When Frémont started out on his Second Exploration (fairly well dealt with in another chapter), he stopped at the Kansas frontier to equip. When he finally started, the party (108) was armed generally with Hall's carbines, which, says Frémont:

with a brass twelve-pound howitzer, had been furnished to me from the United States arsenal at St. Louis, agreeably to the command of Colonel S.W. Kearny, commanding the third military division. Three men were especially detailed for the management of this, under the charge of Louis Zindel, a native of Germany, who had been nineteen years a non-commissioned officer of the artillery in the Prussian army, and regularly instructed in the duties of his profession.

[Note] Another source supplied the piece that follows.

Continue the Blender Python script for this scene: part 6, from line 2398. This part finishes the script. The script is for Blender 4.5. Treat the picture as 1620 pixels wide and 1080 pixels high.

As soon as the news that he had added a cannon to his equipment reached Washington, the Secretary of War, James M. Porter, sent a message after him, post haste, countermanding the expedition on the ground that he had prepared himself with a military equipment, which the pacific nature of his journey did not require. It was specially charged as a heinous offense that he had procured a small mountain howitzer from the arsenal at St. Louis, in addition to his other firearms.

But Frémont had already started. He was not far on his way, and the message could have reached him easily. It was not destined to do so, however, until after his return. The message came to the hands of his girl-wife, Jessie Benton Frémont, the daughter of Missouri's great senator, Thomas H. Benton, and she knew, as Charles A. Moody has well written, that

this order, obeyed, would indefinitely postpone the expedition—probably wreck it entirely. She did not forward it. Consulting no one, since there was no one at hand to consult, she sent a swift messenger to her husband with word to break camp and move forward at once—"he could not have the reason for haste, but there was reason enough." And he, knowing well and well trusting the sanity and breadth of that girl-brain, hastened forward, unquestioning, while she promptly informed the officer whose order she had vetoed, what she had done, and why. So far as human wit may penetrate, obedience to that backward summons would have meant, three years later, the winning of California by another nation—and what that loss would have signified to the United States none can know fully, but any may partly guess who realizes a part of what California has meant for us.

In commenting later upon this countermand of the Expedition Frémont remarks:

It is not probable that I would have been recalled from the Missouri frontier to Washington to explain why I had taken an arm that simply served to increase the means of defense for a small party very certain to encounter Indian hostility, and which involved very trifling expense. The administration in Washington was apparently afraid of the English situation in Oregon.

Unconscious, therefore, of his wife's action,—which might easily have ruined his career—Frémont pushed on. The howitzer accompanied him into Oregon, back through into Nevada, and is clearly seen in the picture of Pyramid Lake drawn by Mr. Preuss (which appears in the original report), showing it after it had traveled in the neighborhood of four thousand miles.

The last time it was fired as far as the Frémont Expedition is concerned was on Christmas Eve, in 1843. The party was camped on Christmas Lake, now known as Warner Lake, Oregon, and the following morning the gun crew wakened Frémont with a salute, fired in honor of the day. A month later, two hundred and fifty miles south, it was to be abandoned in the mountains near West Walker River, on account of the deep snow which made it impossible for the weary horses to drag it further.